**PROVIDED DATA**
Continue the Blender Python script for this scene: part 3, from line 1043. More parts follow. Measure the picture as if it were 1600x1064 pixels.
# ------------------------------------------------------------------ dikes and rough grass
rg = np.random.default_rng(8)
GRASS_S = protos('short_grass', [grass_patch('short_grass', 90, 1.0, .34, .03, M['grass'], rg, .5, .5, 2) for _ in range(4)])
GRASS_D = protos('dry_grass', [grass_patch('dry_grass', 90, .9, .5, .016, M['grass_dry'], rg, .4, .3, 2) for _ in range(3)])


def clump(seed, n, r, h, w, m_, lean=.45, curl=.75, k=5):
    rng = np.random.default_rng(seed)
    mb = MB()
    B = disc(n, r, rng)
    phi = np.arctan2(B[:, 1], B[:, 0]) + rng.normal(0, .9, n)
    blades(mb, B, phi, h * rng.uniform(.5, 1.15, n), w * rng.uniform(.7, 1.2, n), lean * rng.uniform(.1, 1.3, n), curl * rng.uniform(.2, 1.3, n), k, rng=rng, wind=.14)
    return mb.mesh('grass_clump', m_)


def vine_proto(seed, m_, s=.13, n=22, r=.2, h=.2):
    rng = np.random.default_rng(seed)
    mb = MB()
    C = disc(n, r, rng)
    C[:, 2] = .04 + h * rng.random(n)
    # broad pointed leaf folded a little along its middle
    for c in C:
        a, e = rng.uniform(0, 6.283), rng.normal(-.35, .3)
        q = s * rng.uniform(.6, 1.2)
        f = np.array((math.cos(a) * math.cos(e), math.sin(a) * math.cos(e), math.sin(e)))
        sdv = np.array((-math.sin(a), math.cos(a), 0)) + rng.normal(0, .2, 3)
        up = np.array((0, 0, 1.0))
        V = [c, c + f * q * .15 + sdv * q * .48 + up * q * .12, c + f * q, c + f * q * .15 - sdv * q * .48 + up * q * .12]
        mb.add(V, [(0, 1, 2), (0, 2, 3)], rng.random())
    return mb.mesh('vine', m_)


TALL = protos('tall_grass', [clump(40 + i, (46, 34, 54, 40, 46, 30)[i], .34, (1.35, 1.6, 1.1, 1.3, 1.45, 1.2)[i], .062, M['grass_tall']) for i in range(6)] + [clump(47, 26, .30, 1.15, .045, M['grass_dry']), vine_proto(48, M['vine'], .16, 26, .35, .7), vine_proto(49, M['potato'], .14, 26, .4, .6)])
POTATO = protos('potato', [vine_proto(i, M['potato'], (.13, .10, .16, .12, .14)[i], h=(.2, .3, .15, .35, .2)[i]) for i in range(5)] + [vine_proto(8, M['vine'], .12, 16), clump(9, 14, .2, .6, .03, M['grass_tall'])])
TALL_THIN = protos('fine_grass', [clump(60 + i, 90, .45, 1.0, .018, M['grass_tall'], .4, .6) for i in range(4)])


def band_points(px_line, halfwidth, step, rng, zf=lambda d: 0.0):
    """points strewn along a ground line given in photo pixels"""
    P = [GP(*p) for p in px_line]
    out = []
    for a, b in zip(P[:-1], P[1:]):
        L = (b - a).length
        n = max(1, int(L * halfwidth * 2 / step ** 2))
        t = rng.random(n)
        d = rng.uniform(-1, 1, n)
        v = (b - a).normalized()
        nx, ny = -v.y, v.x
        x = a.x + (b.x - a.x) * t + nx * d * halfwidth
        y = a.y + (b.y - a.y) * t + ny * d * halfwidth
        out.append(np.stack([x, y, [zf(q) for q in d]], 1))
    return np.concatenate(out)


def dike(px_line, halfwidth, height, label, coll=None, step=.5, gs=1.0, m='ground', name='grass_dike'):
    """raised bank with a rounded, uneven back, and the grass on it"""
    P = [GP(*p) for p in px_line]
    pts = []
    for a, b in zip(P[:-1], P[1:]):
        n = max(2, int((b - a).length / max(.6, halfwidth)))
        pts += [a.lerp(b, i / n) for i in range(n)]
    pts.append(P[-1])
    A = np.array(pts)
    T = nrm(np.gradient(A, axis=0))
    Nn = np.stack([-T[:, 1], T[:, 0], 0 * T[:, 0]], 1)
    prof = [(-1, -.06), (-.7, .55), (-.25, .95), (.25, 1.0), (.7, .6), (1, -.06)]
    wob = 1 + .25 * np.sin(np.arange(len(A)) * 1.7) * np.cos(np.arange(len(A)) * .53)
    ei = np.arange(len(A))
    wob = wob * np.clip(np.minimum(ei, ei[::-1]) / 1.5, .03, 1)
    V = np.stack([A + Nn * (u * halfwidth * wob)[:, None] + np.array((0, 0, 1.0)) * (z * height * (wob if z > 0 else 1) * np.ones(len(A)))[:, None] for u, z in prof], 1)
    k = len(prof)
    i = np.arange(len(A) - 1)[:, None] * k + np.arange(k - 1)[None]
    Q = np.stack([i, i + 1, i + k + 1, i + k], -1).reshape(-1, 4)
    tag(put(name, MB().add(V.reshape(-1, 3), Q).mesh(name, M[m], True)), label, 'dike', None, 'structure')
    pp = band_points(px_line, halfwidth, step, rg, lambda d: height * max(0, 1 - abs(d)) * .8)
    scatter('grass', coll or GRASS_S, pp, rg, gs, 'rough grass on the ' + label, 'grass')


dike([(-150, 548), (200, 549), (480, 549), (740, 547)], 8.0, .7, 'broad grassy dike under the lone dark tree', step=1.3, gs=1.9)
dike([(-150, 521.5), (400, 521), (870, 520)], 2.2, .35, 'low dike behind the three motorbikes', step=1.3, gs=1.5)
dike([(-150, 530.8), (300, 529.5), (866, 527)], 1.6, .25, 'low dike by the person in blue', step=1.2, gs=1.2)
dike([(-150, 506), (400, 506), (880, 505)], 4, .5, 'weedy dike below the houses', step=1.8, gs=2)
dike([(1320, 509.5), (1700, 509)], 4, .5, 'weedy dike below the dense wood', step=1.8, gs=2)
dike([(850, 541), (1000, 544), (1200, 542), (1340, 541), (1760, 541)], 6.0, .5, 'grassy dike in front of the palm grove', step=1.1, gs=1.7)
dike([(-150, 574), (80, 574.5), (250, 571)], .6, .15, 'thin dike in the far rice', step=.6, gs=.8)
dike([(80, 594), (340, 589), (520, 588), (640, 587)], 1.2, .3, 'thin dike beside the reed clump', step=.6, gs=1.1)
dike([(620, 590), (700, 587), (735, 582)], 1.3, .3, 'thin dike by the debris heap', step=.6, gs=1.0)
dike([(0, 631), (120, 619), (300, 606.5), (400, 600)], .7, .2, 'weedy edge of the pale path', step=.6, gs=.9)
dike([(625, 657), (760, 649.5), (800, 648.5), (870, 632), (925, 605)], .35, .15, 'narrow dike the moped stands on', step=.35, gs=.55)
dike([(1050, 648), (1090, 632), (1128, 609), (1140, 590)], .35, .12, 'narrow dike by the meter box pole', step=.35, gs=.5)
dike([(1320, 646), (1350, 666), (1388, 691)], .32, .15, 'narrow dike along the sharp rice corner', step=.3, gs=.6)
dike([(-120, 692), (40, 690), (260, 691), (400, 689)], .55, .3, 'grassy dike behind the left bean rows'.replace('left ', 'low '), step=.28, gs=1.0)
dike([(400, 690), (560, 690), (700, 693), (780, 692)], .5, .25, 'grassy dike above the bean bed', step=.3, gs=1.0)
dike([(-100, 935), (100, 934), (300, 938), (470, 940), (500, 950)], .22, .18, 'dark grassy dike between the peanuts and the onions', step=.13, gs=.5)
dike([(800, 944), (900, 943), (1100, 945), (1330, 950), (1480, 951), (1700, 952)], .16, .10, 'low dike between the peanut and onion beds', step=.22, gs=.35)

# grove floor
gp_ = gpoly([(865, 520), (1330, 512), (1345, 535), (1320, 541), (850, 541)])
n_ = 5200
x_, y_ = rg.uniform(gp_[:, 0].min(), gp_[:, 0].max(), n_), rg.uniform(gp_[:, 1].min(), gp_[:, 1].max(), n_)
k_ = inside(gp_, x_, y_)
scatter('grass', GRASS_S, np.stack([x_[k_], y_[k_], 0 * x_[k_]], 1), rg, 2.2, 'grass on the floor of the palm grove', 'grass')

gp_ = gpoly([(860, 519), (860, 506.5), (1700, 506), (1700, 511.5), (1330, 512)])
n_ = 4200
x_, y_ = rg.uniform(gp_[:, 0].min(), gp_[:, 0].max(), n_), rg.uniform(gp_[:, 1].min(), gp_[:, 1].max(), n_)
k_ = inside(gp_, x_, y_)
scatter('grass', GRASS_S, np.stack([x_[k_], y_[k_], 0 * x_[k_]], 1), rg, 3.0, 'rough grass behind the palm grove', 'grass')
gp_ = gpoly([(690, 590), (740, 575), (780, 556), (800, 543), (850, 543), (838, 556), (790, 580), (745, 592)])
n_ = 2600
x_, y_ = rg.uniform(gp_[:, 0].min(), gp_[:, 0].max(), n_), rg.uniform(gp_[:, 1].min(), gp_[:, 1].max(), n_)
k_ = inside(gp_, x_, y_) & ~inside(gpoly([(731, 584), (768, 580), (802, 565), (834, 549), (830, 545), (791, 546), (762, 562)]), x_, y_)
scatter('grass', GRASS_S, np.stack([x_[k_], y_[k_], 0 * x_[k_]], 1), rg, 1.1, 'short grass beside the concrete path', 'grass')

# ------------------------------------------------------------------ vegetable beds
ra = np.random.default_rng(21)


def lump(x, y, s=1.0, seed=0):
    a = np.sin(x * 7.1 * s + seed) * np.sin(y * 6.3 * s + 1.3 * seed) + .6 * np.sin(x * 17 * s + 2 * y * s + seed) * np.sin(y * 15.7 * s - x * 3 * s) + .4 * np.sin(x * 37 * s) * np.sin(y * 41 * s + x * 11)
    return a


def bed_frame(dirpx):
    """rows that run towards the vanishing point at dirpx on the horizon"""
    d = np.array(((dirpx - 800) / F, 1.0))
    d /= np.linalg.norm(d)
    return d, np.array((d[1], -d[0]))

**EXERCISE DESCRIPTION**
Your task is to quote the lines above, beginning with the first and ending with the one that holds "return mb.mesh('grass_clump', m_)".

**RESULT FOR THIS TASK**
Continue the Blender Python script for this scene: part 3, from line 1043. More parts follow. Measure the picture as if it were 1600x1064 pixels.
# ------------------------------------------------------------------ dikes and rough grass
rg = np.random.default_rng(8)
GRASS_S = protos('short_grass', [grass_patch('short_grass', 90, 1.0, .34, .03, M['grass'], rg, .5, .5, 2) for _ in range(4)])
GRASS_D = protos('dry_grass', [grass_patch('dry_grass', 90, .9, .5, .016, M['grass_dry'], rg, .4, .3, 2) for _ in range(3)])


def clump(seed, n, r, h, w, m_, lean=.45, curl=.75, k=5):
    rng = np.random.default_rng(seed)
    mb = MB()
    B = disc(n, r, rng)
    phi = np.arctan2(B[:, 1], B[:, 0]) + rng.normal(0, .9, n)
    blades(mb, B, phi, h * rng.uniform(.5, 1.15, n), w * rng.uniform(.7, 1.2, n), lean * rng.uniform(.1, 1.3, n), curl * rng.uniform(.2, 1.3, n), k, rng=rng, wind=.14)
    return mb.mesh('grass_clump', m_)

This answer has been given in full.